Required work - Check each line of the material below, and copy it if it holds the string "picture".
───── Data block ─────
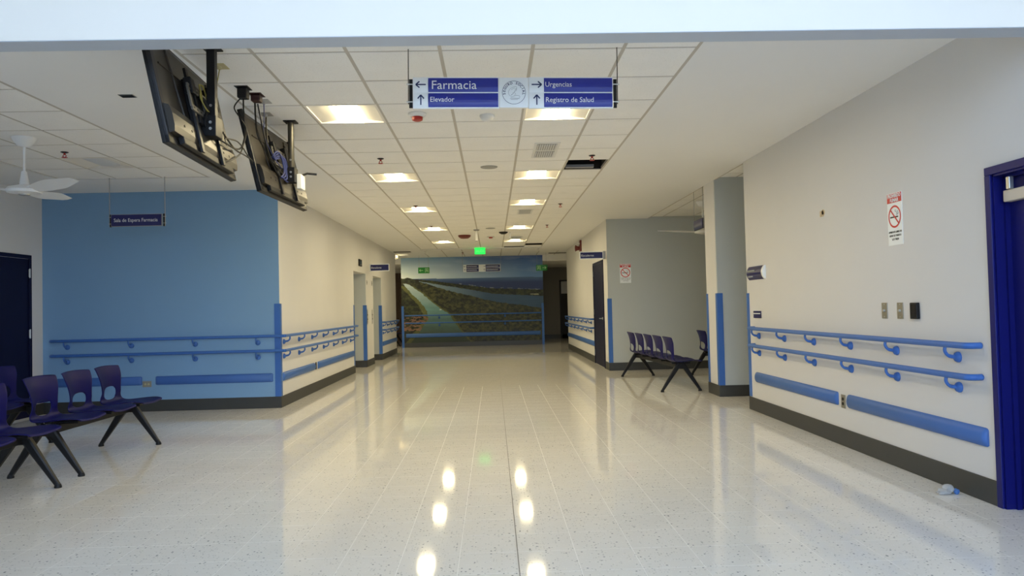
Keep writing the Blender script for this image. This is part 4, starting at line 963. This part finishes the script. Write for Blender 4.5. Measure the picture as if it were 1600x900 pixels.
# ceiling sockets and plugs
def socket(x, y, mat, label, plug=None, pm_='black_plastic'):
    t = thing('ceiling_socket', label, 'socket', (x, y, CZ), 0)
    MB().box(-0.05, 0.05, -0.06, 0.06, -0.006, 0, bevel=0.002).build('plate', mat, t)
    if plug: MB().box(-0.036, 0.036, -0.040, 0.040, -plug, -0.006, bevel=0.010).build('plug', pm_, t)
    else: MB().lathe([(0, -0.006), (0.015, -0.006), (0.013, -0.025), (0, -0.025)], 10).build('jack', mat, t)
socket(-1.835, 5.005, 'cream_plate', 'yellowish ceiling socket plate beside the nearer television pole')
socket(-1.842, 5.50, 'black_plastic', 'black power plug in the ceiling between the televisions', 0.085)
socket(-1.80, 5.68, 'maroon', 'dark red plug in the ceiling between the televisions', 0.06, 'maroon')
socket(-1.80, 5.86, 'paper', 'cream ceiling plate with blue data cable above farther television')
socket(-1.90, 6.24, 'paper', 'cream ceiling plate with black cable over the farther television')
def cable(pts, r, mat, label):
    o = MB().tube(catmull(pts, 7), r, 6).build('cable', mat, None, True); o.location = (0, 0, 0)
    return tag(o, label, 'cable', 'television cables')
cable([(-1.835, 5.005, 2.975), (-1.84, 4.96, 2.85), (-1.825, 4.85, 2.72), (-1.81, 4.76, 2.64), (-1.80, 4.72, 2.60)], 0.004, 'yellow_cable', 'yellow cable from its ceiling plate down to the nearer television')
ring = []
for k in range(26):
    a = 2 * math.pi * k / 11.5; ring.append((-1.79 + 0.004 * (k % 3) - 0.23 * 0.09 * math.sin(a), 4.60 + 0.055 * math.cos(a) + 0.0008 * k, 2.66 + 0.085 * math.sin(a)))
cable(ring, 0.0045, 'yellow_cable', 'coil of yellow cable hooked behind the nearer television')
cable([(-1.842, 5.50, 2.92), (-1.845, 5.51, 2.82), (-1.86, 5.56, 2.75), (-1.87, 5.60, 2.66), (-1.86, 5.50, 2.55), (-1.80, 5.20, 2.47), (-1.76, 4.90, 2.44), (-1.78, 4.75, 2.45)], 0.006, 'black_plastic', 'black power lead swinging from the ceiling plug to nearer television')
cable([(-1.86, 5.48, 2.91), (-1.90, 5.47, 2.84), (-1.87, 5.52, 2.77), (-1.85, 5.58, 2.70), (-1.84, 5.45, 2.52), (-1.78, 5.15, 2.40), (-1.77, 4.95, 2.33), (-1.79, 4.80, 2.30)], 0.005, 'black_plastic', 'second black lead looping low to the nearer television')
cable([(-1.90, 5.90, 2.52), (-1.84, 5.55, 2.49), (-1.79, 5.15, 2.46), (-1.76, 4.85, 2.50)], 0.006, 'black_plastic', 'black lead stretched between the two televisions')
cable([(-1.91, 5.92, 2.50), (-1.85, 5.60, 2.51), (-1.80, 5.25, 2.53), (-1.76, 4.88, 2.47)], 0.005, 'black_plastic', 'second black lead crossing between the two televisions')
cable([(-1.81, 5.67, 2.93), (-1.815, 5.70, 2.80), (-1.83, 5.80, 2.70), (-1.82, 6.0, 2.60), (-1.80, 6.15, 2.50), (-1.79, 6.25, 2.46)], 0.007, 'black_plastic', 'black lead from the dark red plug to farther television')
cable([(-1.795, 5.69, 2.93), (-1.79, 5.75, 2.82), (-1.80, 5.86, 2.71), (-1.81, 6.05, 2.58), (-1.79, 6.28, 2.50)], 0.006, 'black_plastic', 'second black lead beside the dark red plug')
cable([(-1.80, 5.86, 2.975), (-1.802, 5.87, 2.85), (-1.82, 5.92, 2.74), (-1.81, 6.10, 2.62), (-1.79, 6.30, 2.54)], 0.004, 'blue_cable', 'thin blue data cable hanging to the farther television')
cable([(-1.90, 6.24, 2.97), (-1.90, 6.245, 2.85), (-1.89, 6.26, 2.72), (-1.85, 6.30, 2.60), (-1.80, 6.36, 2.50)], 0.007, 'black_plastic', 'black cable hanging straight down behind the farther television')
for k in range(4):
    cable([(-1.82, 6.12 + 0.03 * k, 2.60), (-1.80, 6.20 + 0.04 * k, 2.665 - 0.01 * k), (-1.79, 6.30 + 0.04 * k, 2.63), (-1.78, 6.34 + 0.04 * k, 2.52 - 0.02 * k), (-1.79, 6.28 + 0.03 * k, 2.46)], 0.007, 'blue_cable', 'blue data cable loop %s behind the farther television' % ('at the left', 'second from left', 'third from left', 'at the right')[k])
for k in range(3):
    cable([(-1.80, 4.56 + 0.05 * k, 2.66), (-1.77, 4.62 + 0.04 * k, 2.60), (-1.775, 4.58 + 0.03 * k, 2.50), (-1.78, 4.70 + 0.03 * k, 2.44)], 0.012, 'black_plastic', 'thick black cable bundle %s the nearer television mount' % ('left of', 'behind', 'right of')[k])

# ================================================================== BENCH SEATING
def seat_mesh():
    prof = [(0.275, 0.430), (0.265, 0.446), (0.20, 0.455), (0.10, 0.450), (0.0, 0.440), (-0.08, 0.436), (-0.125, 0.450), (-0.150, 0.490), (-0.157, 0.540), (-0.160, 0.600), (-0.165, 0.660), (-0.175, 0.720), (-0.195, 0.780), (-0.212, 0.812)]
    hw = [0.195, 0.212, 0.225, 0.230, 0.232, 0.228, 0.215, 0.195, 0.180, 0.182, 0.196, 0.214, 0.226, 0.226]
    pts = catmull([(p[0], h, p[1]) for p, h in zip(prof, hw)], 4)
    bm = bmesh.new(); n = 16; rows = []
    ZC, HH, HW = 0.545, 0.068, 0.60
    zs = [p.z for p in pts]; k0 = max(i for i, p in enumerate(pts) if p.x > -0.06)
    def place(u, z, i=None):
        if i is None:                                   # point on the back at height z
            for i in range(k0, len(pts) - 1):
                if zs[i] <= z <= zs[i + 1]: break
            f = (z - zs[i]) / max(1e-6, zs[i + 1] - zs[i]); p = pts[i].lerp(pts[i + 1], f); s = (i + f) / (len(pts) - 1)
        else: p = pts[i]; s = i / (len(pts) - 1)
        up = max(0.0, min(1.0, (p.z - 0.45) / 0.1))
        return (p.x + 0.030 * u * u * up, u * p.y, p.z + 0.014 * u * u * (1 - up) - (0.010 * u * u * up if s > 0.97 else 0))
    uz = {}
    for i, p in enumerate(pts):
        row = []
        for k in range(n + 1):
            u = -1 + 2 * k / n; v = bm.verts.new(place(u, p.z, i)); uz[v] = (u, p.z, i); row.append(v)
        rows.append(row)
    def top_wave(u): return HH * (0.86 + 0.22 * u)      # the upper edge of the opening slopes
    def inside(u, z):
        h = top_wave(u) if z > ZC else HH
        return abs(u / HW) ** 2.6 + abs((z - ZC) / h) ** 2.6 < 1
    hole = set()
    for i in range(len(rows) - 1):
        zc = (pts[i].z + pts[i + 1].z) / 2
        for k in range(n):
            u = -1 + 2 * (k + 0.5) / n
            q = (rows[i][k], rows[i][k + 1], rows[i + 1][k + 1], rows[i + 1][k])
            if i > k0 and zc > 0.46 and inside(u, zc): hole.update(q); continue
            bm.faces.new(q)
    for v in list(hole):
        if not v.link_faces: continue
        u, z, i = uz[v]; a = u / HW; c = (z - ZC) / (top_wave(u) if z > ZC else HH); d = (abs(a) ** 2.6 + abs(c) ** 2.6) ** (1 / 2.6)
        u2 = u / d; z2 = ZC + (z - ZC) / d; v.co = place(u2, z2)
    bmesh.ops.delete(bm, geom=[v for v in bm.verts if not v.link_faces], context='VERTS')
    bmesh.ops.recalc_face_normals(bm, faces=bm.faces)
    me = bpy.data.meshes.new('seat'); bm.to_mesh(me); bm.free(); me.materials.append(M['seat_blue'])
    o = bpy.data.objects.new('seat_tmp', me); COL.objects.link(o)
    so = o.modifiers.new('solid', 'SOLIDIFY'); so.thickness = 0.010; so.offset = 0
    ss = o.modifiers.new('sub', 'SUBSURF'); ss.levels = 1; ss.render_levels = 1
    bpy.context.view_layer.update(); dg = bpy.context.evaluated_depsgraph_get()
    out = bpy.data.meshes.new_from_object(o.evaluated_get(dg)); out.name = 'seat'; bpy.data.objects.remove(o)
    out.polygons.foreach_set('use_smooth', [True] * len(out.polygons)); return out
SEAT = seat_mesh()
def leg_mesh(s):
    mb = MB(); A = Vector((s * 0.035, 0, 0.395)); B = Vector((s * 0.285, 0, 0.020)); d = (B - A).normalized(); pr = []
    nrm = Vector((d.z, 0, -d.x))
    for (t_, wa, wb) in ((-0.08, 0.030, 0.022), (0.15, 0.034, 0.024), (0.6, 0.025, 0.019), (1.0, 0.017, 0.016)):
        c_ = A + (B - A) * t_
        pr.append([mb.bm.verts.new(c_ + nrm * wa * e + Vector((0, wb * f, 0))) for e, f in ((-1, -0.7), (-0.6, -1), (0.6, -1), (1, -0.7), (1, 0.7), (0.6, 1), (-0.6, 1), (-1, 0.7))])
    for a_, b_ in zip(pr, pr[1:]):
        for e in range(8): mb.bm.faces.new((a_[e], a_[(e + 1) % 8], b_[(e + 1) % 8], b_[e]))
    mb.bm.faces.new(pr[0]); mb.bm.faces.new(pr[-1][::-1])
    return mb.mesh('leg', 'black_metal')
LEG = {s: leg_mesh(s) for s in (-1, 1)}
FOOT = MB().lathe([(0, 0), (0.026, 0), (0.027, 0.010), (0.020, 0.030), (0, 0.032)], 14).mesh('foot_pad', 'black_plastic', True)
HUB = MB().box(-0.055, 0.055, -0.024, 0.024, 0.335, 0.425, bevel=0.006).mesh('leg_hub', 'black_metal')
BRK = MB().box(-0.12, 0.16, -0.03, 0.03, 0.405, 0.428, bevel=0.003).mesh('seat_bracket', 'black_metal')
def bench(x, y, rz, n, legs, label, shift=0.0, group='blue bench seating'):
    t = thing('bench_seating', label, 'bench', (x, y, 0), rz, group)
    MB().box(-0.032, 0.032, -legs - 0.03, legs + 0.03, 0.342, 0.408, bevel=0.004).build('beam', 'black_metal', t)
    for k in range(n):
        yy = (k - (n - 1) / 2) * 0.54 + shift
        s = link_mesh('seat', SEAT, t, (0, yy, 0)); link_mesh('seat_bracket', BRK, s)
    for sy in (-1, 1):
        for s in (-1, 1):
            l = link_mesh('leg', LEG[s], t, (0, sy * legs, 0)); link_mesh('foot_pad', FOOT, l, (s * 0.285, 0, 0))
        link_mesh('leg_hub', HUB, t, (0, sy * legs, 0))
    return t
bench(-3.69, 6.80, 0.0, 3, 0.69, 'blue three seat bench in the waiting area with its far leg nearest the blue wall', 0.06)
bench(-3.65, 5.03, 0.0, 3, 0.69, 'blue bench at the left picture edge, nearest the camera', 0.02)
bench(-4.93, 7.10, 0.0, 3, 0.69, 'blue bench in the row behind, in front of the dark navy door', 0.06)
ang = math.atan2(0.155, 2.44)
bench(2.665, 11.93, ang, 5, 1.22, 'blue five seat bench in the right alcove, front one', -0.07)
bench(3.93, 11.93, ang, 5, 1.22, 'blue bench in the right alcove half hidden behind the pillar', -0.07)
bench(-3.62, 26.6, 0.0, 2, 0.5, 'dark bench just visible in the gap left of the mural')

# ================================================================== LITTER ON THE FLOOR
def crumple(mb, x, y, z, sx, sy, sz, seed, sub=2):
    r = random.Random(seed); b2 = bmesh.new(); bmesh.ops.create_icosphere(b2, subdivisions=sub, radius=1)
    vm = {}
    for v in b2.verts:
        k = 1 + r.uniform(-0.28, 0.28); vm[v] = mb.bm.verts.new((x + v.co.x * sx * k, y + v.co.y * sy * k, max(0.001, z + v.co.z * sz * k)))
    for f in b2.faces: mb.bm.faces.new([vm[v] for v in f.verts])
    b2.free()
t = thing('crumpled_wrapper', 'crumpled white wrapper with blue end lying by the right wall', 'litter', (2.985, 4.775, 0), 0)
mb = MB(); crumple(mb, -0.045, 0.0, 0.014, 0.045, 0.03, 0.020, 1); crumple(mb, 0.0, 0.02, 0.03, 0.04, 0.03, 0.026, 2); mb.build('paper', 'paper', t)
mb = MB(); crumple(mb, 0.035, -0.018, 0.018, 0.016, 0.016, 0.020, 3); mb.build('printed_end', 'paper_blue', t)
─────
Solution -
Keep writing the Blender script for this image. This is part 4, starting at line 963. This part finishes the script. Write for Blender 4.5. Measure the picture as if it were 1600x900 pixels.
bench(-3.65, 5.03, 0.0, 3, 0.69, 'blue bench at the left picture edge, nearest the camera', 0.02)